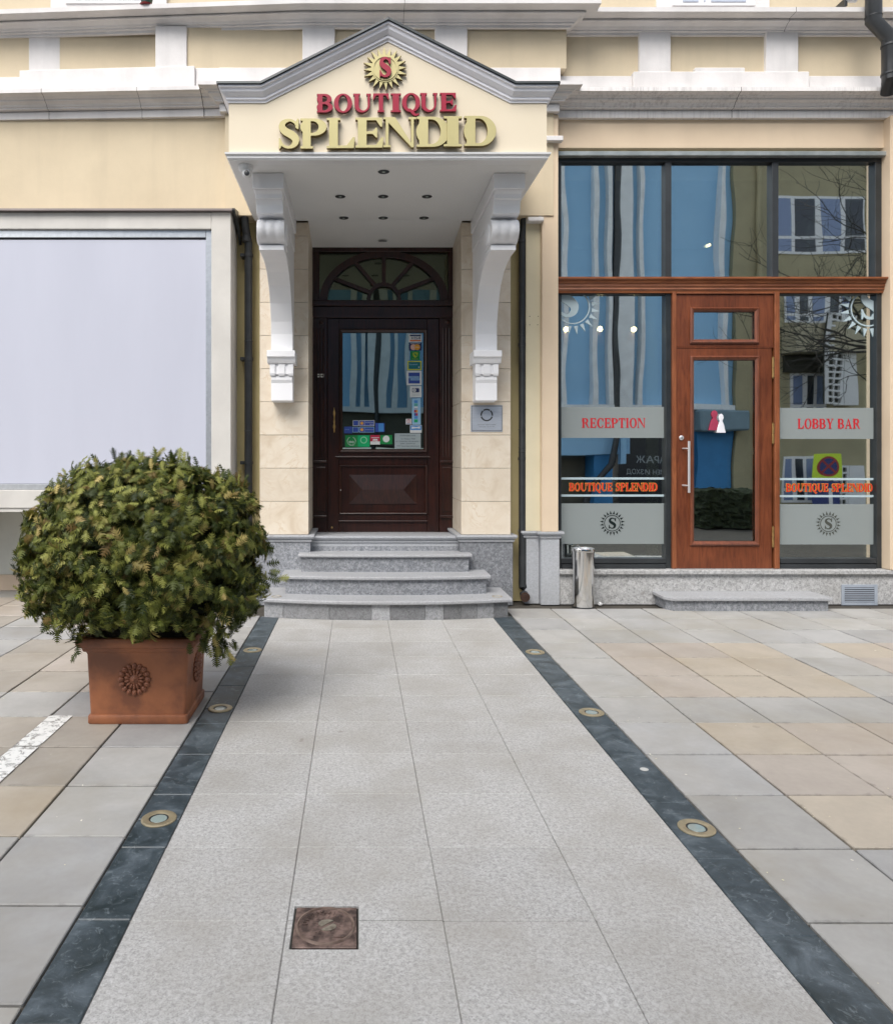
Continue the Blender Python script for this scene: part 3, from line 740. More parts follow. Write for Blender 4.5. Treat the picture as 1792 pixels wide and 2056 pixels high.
# ------------------------------------------------------------------ left shop bay
bay = empty('display_window', (-3, 8, 1.0), 'large blank white display window in a pale projecting frame, left of the entrance', 'shop window')
YB = 7.55
xr = PX(463.4, YB); xi = PX(424.4, YB); zt = PZ(426, YB); zi = PZ(459.5, YB); zb = PZ(984, YB); zs = PZ(1020, YB)
bayw = M('bay_render', (.62, .60, .565), .8, (.56, .54, .51), 2, bs=.2, bscale=70, grime=.25)
box('frame_post', xi, xr, YB, 7.95, zs, zt, bayw, bay, .004)
box('frame_head', -7, xi - .001, YB + .001, 7.95, zi, zt - .001, bayw, bay, .004)
box('sill', -7, xi - .001, YB - .004, 8.6, zs, zb, bayw, bay, .004)
xm = PX(413.5, YB + .04)
box('metal_frame', xm, xi - .002, YB + .035, YB + .1, zb + .002, zi - .002, alu, bay, .003)
box('metal_frame', -7, xm - .001, YB + .036, YB + .1, PZ(477, YB + .04), zi - .002, alu, bay, .003)
box('metal_frame', -7, xm - .001, YB + .036, YB + .1, zb + .002, PZ(972, YB + .04), alu, bay, .003)
box('blank_panel', -7, xm - .003, YB + .052, YB + .07, PZ(972, YB) + .003, PZ(478.5, YB), panel_w, bay)
box('backing', -7, xi, YB + .11, 7.94, zb + .003, zi - .003, black_m, bay)
box('drip_flashing', -7, xr + .02, YB - .05, 7.93, zt + .002, zt + .022, M('flashing', (.26, .22, .21), .4, metal=.4), bay)
prism('flashing_end', [(YB - .05, zt + .024), (7.95, zt + .10), (7.95, zt - .22), (7.80, zt - .10), (YB - .05, zt + .004)], 'x', xr + .021, xr + .05, black_m, bay)
box('lower_wall', -7, -1.31, 8.62, 9.0, PZ(1153.7, 8.62), zs - .001, plaster_in, bay)
box('lower_wall_side', -1.34, -1.301, 7.96, 8.62, .0, zs - .001, plaster_in, bay)
box('kerb', -7, -1.35, 8.585, 9.0, 0, PZ(1153.7, 8.6) - .001, M('peach_kerb', (.60, .48, .37), .8, bs=.3, bscale=60, grime=.2), bay, .004)
box('bay_floor', -7, -1.302, 7.56, 9.0, zs - .04, zs - .002, bayw, bay)

# ------------------------------------------------------------------ entrance steps
st = empty('entrance_steps', (.28, 7.4, 0), 'four curved grey granite steps rising to the dark wooden entrance door', 'steps')
def arc_front(xc, half, yf, bow, n=15):
    return [(xc - half + 2 * half * k / (n - 1), yf + bow * ((k / (n - 1) * 2 - 1) ** 2)) for k in range(n)]
def tread(xc, half, yf, bow, yb, z0, z1):
    pts = arc_front(xc, half, yf, bow); pts = pts + [(xc + half, yb), (xc - half, yb)]
    bm = bmesh.new(); add_prism(bm, pts, 'z', z0, z1)
    es = [e for e in bm.edges if abs(e.verts[0].co.z - e.verts[1].co.z) < 1e-5 and max(e.verts[0].co.y, e.verts[1].co.y) < yb - .01]
    bmesh.ops.recalc_face_normals(bm, faces=bm.faces); bmesh.ops.bevel(bm, geom=es, offset=.011, segments=3, affect='EDGES', profile=.5)
    return bm_obj('tread', bm, gr_step, st)
def riser(xc, half, yf, bow, yb, z0, z1, m=gr_rise):
    pts = arc_front(xc, half, yf, bow) + [(xc + half, yb), (xc - half, yb)]
    return prism('riser', pts, 'z', z0, z1, m, st)
tread(.283, 1.195, 6.985, .14, 7.742, .150, .186)
tread(.278, 1.035, 7.27, .085, 7.743, .335, .371)
tread(.278, .885, 7.545, .03, 7.95, .520, .551)
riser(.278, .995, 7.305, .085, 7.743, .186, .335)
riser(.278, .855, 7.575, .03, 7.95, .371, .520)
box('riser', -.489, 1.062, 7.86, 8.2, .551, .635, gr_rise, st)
mitre_run('landing_moulding', capf(.71), [(-.490, 7.858), (1.063, 7.858)], gr_cap, st)
prism('landing', [(7.859, .70), (8.1, .700), (8.52, .682), (8.7, .68), (8.7, .60), (7.859, .60)], 'x', -.490, 1.063, gr_cap, st)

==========

■ What to work on ■
Omit each picture, then return all of the listing exactly as it stands.

■ Task response ■
Continue the Blender Python script for this scene: part 3, from line 740. More parts follow. Write for Blender 4.5. Treat the picture as 1792 pixels wide and 2056 pixels high.
# ------------------------------------------------------------------ left shop bay
bay = empty('display_window', (-3, 8, 1.0), 'large blank white display window in a pale projecting frame, left of the entrance', 'shop window')
YB = 7.55
xr = PX(463.4, YB); xi = PX(424.4, YB); zt = PZ(426, YB); zi = PZ(459.5, YB); zb = PZ(984, YB); zs = PZ(1020, YB)
bayw = M('bay_render', (.62, .60, .565), .8, (.56, .54, .51), 2, bs=.2, bscale=70, grime=.25)
box('frame_post', xi, xr, YB, 7.95, zs, zt, bayw, bay, .004)
box('frame_head', -7, xi - .001, YB + .001, 7.95, zi, zt - .001, bayw, bay, .004)
box('sill', -7, xi - .001, YB - .004, 8.6, zs, zb, bayw, bay, .004)
xm = PX(413.5, YB + .04)
box('metal_frame', xm, xi - .002, YB + .035, YB + .1, zb + .002, zi - .002, alu, bay, .003)
box('metal_frame', -7, xm - .001, YB + .036, YB + .1, PZ(477, YB + .04), zi - .002, alu, bay, .003)
box('metal_frame', -7, xm - .001, YB + .036, YB + .1, zb + .002, PZ(972, YB + .04), alu, bay, .003)
box('blank_panel', -7, xm - .003, YB + .052, YB + .07, PZ(972, YB) + .003, PZ(478.5, YB), panel_w, bay)
box('backing', -7, xi, YB + .11, 7.94, zb + .003, zi - .003, black_m, bay)
box('drip_flashing', -7, xr + .02, YB - .05, 7.93, zt + .002, zt + .022, M('flashing', (.26, .22, .21), .4, metal=.4), bay)
prism('flashing_end', [(YB - .05, zt + .024), (7.95, zt + .10), (7.95, zt - .22), (7.80, zt - .10), (YB - .05, zt + .004)], 'x', xr + .021, xr + .05, black_m, bay)
box('lower_wall', -7, -1.31, 8.62, 9.0, PZ(1153.7, 8.62), zs - .001, plaster_in, bay)
box('lower_wall_side', -1.34, -1.301, 7.96, 8.62, .0, zs - .001, plaster_in, bay)
box('kerb', -7, -1.35, 8.585, 9.0, 0, PZ(1153.7, 8.6) - .001, M('peach_kerb', (.60, .48, .37), .8, bs=.3, bscale=60, grime=.2), bay, .004)
box('bay_floor', -7, -1.302, 7.56, 9.0, zs - .04, zs - .002, bayw, bay)

# ------------------------------------------------------------------ entrance steps
st = empty('entrance_steps', (.28, 7.4, 0), 'four curved grey granite steps rising to the dark wooden entrance door', 'steps')
def arc_front(xc, half, yf, bow, n=15):
    return [(xc - half + 2 * half * k / (n - 1), yf + bow * ((k / (n - 1) * 2 - 1) ** 2)) for k in range(n)]
def tread(xc, half, yf, bow, yb, z0, z1):
    pts = arc_front(xc, half, yf, bow); pts = pts + [(xc + half, yb), (xc - half, yb)]
    bm = bmesh.new(); add_prism(bm, pts, 'z', z0, z1)
    es = [e for e in bm.edges if abs(e.verts[0].co.z - e.verts[1].co.z) < 1e-5 and max(e.verts[0].co.y, e.verts[1].co.y) < yb - .01]
    bmesh.ops.recalc_face_normals(bm, faces=bm.faces); bmesh.ops.bevel(bm, geom=es, offset=.011, segments=3, affect='EDGES', profile=.5)
    return bm_obj('tread', bm, gr_step, st)
def riser(xc, half, yf, bow, yb, z0, z1, m=gr_rise):
    pts = arc_front(xc, half, yf, bow) + [(xc + half, yb), (xc - half, yb)]
    return prism('riser', pts, 'z', z0, z1, m, st)
tread(.283, 1.195, 6.985, .14, 7.742, .150, .186)
tread(.278, 1.035, 7.27, .085, 7.743, .335, .371)
tread(.278, .885, 7.545, .03, 7.95, .520, .551)
riser(.278, .995, 7.305, .085, 7.743, .186, .335)
riser(.278, .855, 7.575, .03, 7.95, .371, .520)
box('riser', -.489, 1.062, 7.86, 8.2, .551, .635, gr_rise, st)
mitre_run('landing_moulding', capf(.71), [(-.490, 7.858), (1.063, 7.858)], gr_cap, st)
prism('landing', [(7.859, .70), (8.1, .700), (8.52, .682), (8.7, .68), (8.7, .60), (7.859, .60)], 'x', -.490, 1.063, gr_cap, st)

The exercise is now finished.